Energy audits a waste of energy

ONTARIO - To many people, the Ontario government’s recent announcement that all homes must have an energy audit before being sold must sound like a good idea. In fact, the legislation states that an energy audit is required prior to all real property transactions, including leases.

So much the better, some may say.

The legislation does not actually specify that an independent audit is required. That intention was announced by the government, and would have to be spelled out in regulations. The legislation actually specifies that sellers must provide “information, reports or ratings” on “energy consumption and efficiency.” The government says the audits should cost about $300.

However, a province-wide audit infrastructure does not yet exist so the market price for audits once they are in demand is yet to be determined.

There are certainly positive aspects to mandatory audits. Everyone who buys a home will get some information on the energy efficiency of the home (property) they are buying. It will increase consumers’ awareness about this aspect of real estate. And it will incent some potential sellers to take steps to improve the energy efficiency of their properties.

However, forcing energy audits on sellers is both inefficient and problematic.

Firstly, not all purchasers will want or make us of this service, regardless of whether or not some think they should have it. The intent of the legislation is to provide value to purchasers. However, energy efficiency may not be a priority for the purchaser, because they are interested in the property for other reasons. Therefore, the expense will be wasted in many circumstances, making it inefficient.

A second problem is that the scheme will create a considerable amount of energy consumption. There are about 460,000 real estate transactions in Ontario every year. Most audits will require a return truck or van trip by auditors to each property, consuming energy. The infrastructure of a bourgeoning home audit industry will also generate significant energy consumption.

A third problem is that many homes (properties) do not really need an audit. If they are relatively new homes, they will have had to meet building code standards for energy efficiency, making the information provided of little use to the buyer. Another example is condominiums, where neither buyer nor seller has much control over the energy efficiency of the condominium unit. In condominiums, the main parts of the infrastructure that determine energy efficiency are controlled by the condominium corporation, not the unit owner.

Another problem is that information from a standardized system like this often does not provide customers with the information they are interested in, or in a format that meets their needs.

Adding to the last problem, the audit will be paid for by the seller, not the buyer, making the seller the client. This introduces moral hazard into the system, where sellers look for auditors who provide favourable audits, and find auditors willing to comply. The legislation does not indicate whether or not there will be standards for, or policing of energy auditors.

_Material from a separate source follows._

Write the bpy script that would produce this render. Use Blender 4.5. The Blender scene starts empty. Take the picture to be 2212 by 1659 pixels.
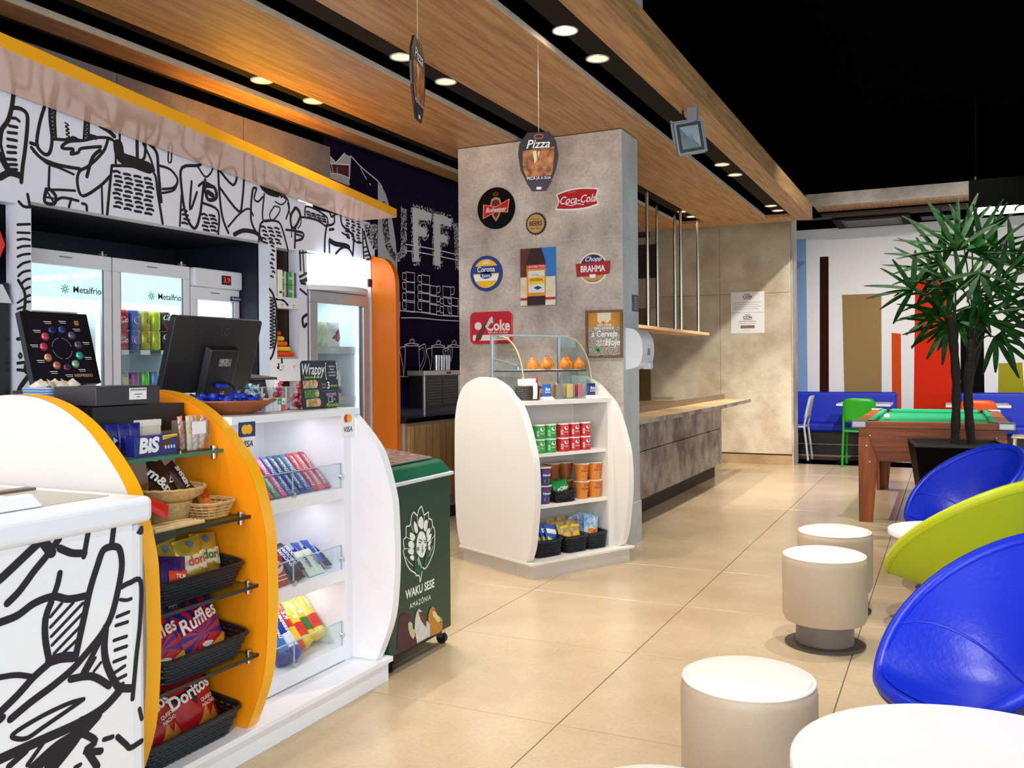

A final key problem is that the new cost associated with the energy audits must come at the expense of something else. In the language of economists this is the “opportunity cost.” The money spent on the audit may come out of capital expenditures on energy efficiency, which already have a high priority with Ontarians. Or it may come out of other important priorities, such as improving the building’s health and safety. The point is that it is not a free new benefit. It comes at the expense of something else. Given that it does so inefficiently, it is not a great idea.

In this age of growing consumer awareness and interest in energy conservation, a mandatory audit approach is not necessary. The most efficient option is to let those who value energy audits to pay to have them done. The consumer is the best one to judge when such audits will have value, what specific information they need, and in what format.

Given that so many purchasers these days already have independent inspections done before buying, it is clear that consumers are not shy about paying to get the information they value prior to making an important purchasing decision. In fact, purchasers can easily ask their home inspector to opine on energy efficiency, without necessitating a second inspection.